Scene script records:
+---+
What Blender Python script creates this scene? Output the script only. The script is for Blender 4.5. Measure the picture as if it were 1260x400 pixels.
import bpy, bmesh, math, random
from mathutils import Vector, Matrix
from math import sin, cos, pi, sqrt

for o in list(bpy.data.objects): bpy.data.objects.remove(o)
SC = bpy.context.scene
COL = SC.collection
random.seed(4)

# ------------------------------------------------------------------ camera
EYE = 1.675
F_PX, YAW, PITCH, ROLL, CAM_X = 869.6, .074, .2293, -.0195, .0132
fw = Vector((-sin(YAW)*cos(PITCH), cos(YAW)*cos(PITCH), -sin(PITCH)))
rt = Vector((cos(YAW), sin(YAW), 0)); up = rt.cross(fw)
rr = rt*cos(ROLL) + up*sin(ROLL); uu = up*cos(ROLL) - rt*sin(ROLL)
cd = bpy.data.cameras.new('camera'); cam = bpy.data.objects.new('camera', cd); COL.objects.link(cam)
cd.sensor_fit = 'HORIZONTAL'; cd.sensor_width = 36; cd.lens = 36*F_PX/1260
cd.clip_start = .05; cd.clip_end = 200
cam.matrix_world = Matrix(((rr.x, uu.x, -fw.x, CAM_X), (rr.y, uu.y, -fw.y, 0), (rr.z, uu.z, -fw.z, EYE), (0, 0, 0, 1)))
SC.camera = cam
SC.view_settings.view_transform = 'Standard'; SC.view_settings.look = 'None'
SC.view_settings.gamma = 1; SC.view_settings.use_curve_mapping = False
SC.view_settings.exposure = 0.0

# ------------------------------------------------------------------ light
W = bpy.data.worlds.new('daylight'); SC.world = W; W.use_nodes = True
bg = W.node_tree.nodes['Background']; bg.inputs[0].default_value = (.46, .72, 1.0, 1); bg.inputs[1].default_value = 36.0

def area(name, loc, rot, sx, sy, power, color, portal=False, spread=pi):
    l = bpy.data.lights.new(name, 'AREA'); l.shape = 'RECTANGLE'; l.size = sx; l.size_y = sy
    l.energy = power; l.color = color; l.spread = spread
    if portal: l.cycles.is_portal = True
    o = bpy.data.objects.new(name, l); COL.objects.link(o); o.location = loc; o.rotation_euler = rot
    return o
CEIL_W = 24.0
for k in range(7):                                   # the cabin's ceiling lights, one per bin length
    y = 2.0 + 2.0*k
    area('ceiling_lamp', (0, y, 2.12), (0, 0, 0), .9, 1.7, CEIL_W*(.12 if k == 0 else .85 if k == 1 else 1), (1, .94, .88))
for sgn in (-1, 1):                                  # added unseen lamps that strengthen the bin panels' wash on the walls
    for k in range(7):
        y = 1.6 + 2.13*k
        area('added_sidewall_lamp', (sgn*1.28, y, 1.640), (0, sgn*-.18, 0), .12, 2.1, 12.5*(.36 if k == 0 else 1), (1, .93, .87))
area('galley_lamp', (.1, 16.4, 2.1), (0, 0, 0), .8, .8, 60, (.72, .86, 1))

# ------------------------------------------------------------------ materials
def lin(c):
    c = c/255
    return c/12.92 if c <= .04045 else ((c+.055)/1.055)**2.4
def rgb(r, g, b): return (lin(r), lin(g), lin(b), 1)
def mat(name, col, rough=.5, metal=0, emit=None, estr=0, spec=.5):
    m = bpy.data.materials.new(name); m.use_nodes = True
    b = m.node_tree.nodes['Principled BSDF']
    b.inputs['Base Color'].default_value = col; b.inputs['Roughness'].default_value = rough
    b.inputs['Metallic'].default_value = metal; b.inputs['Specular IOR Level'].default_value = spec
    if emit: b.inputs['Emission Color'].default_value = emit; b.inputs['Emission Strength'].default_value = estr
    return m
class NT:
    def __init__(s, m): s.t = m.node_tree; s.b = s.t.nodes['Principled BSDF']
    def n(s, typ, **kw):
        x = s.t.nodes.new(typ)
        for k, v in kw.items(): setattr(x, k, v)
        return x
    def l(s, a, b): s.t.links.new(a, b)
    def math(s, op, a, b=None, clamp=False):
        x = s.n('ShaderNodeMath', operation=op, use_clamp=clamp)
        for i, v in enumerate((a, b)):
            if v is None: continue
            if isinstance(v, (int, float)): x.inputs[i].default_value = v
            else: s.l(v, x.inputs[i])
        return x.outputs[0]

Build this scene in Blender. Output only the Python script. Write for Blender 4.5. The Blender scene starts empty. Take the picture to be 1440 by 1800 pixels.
+---+
What needs to be done: Retype exactly the lines from the start of the entries through the one with "random.seed(4)"; include both ends.

Answer to the exercise:
What Blender Python script creates this scene? Output the script only. The script is for Blender 4.5. Measure the picture as if it were 1260x400 pixels.
import bpy, bmesh, math, random
from mathutils import Vector, Matrix
from math import sin, cos, pi, sqrt

for o in list(bpy.data.objects): bpy.data.objects.remove(o)
SC = bpy.context.scene
COL = SC.collection
random.seed(4)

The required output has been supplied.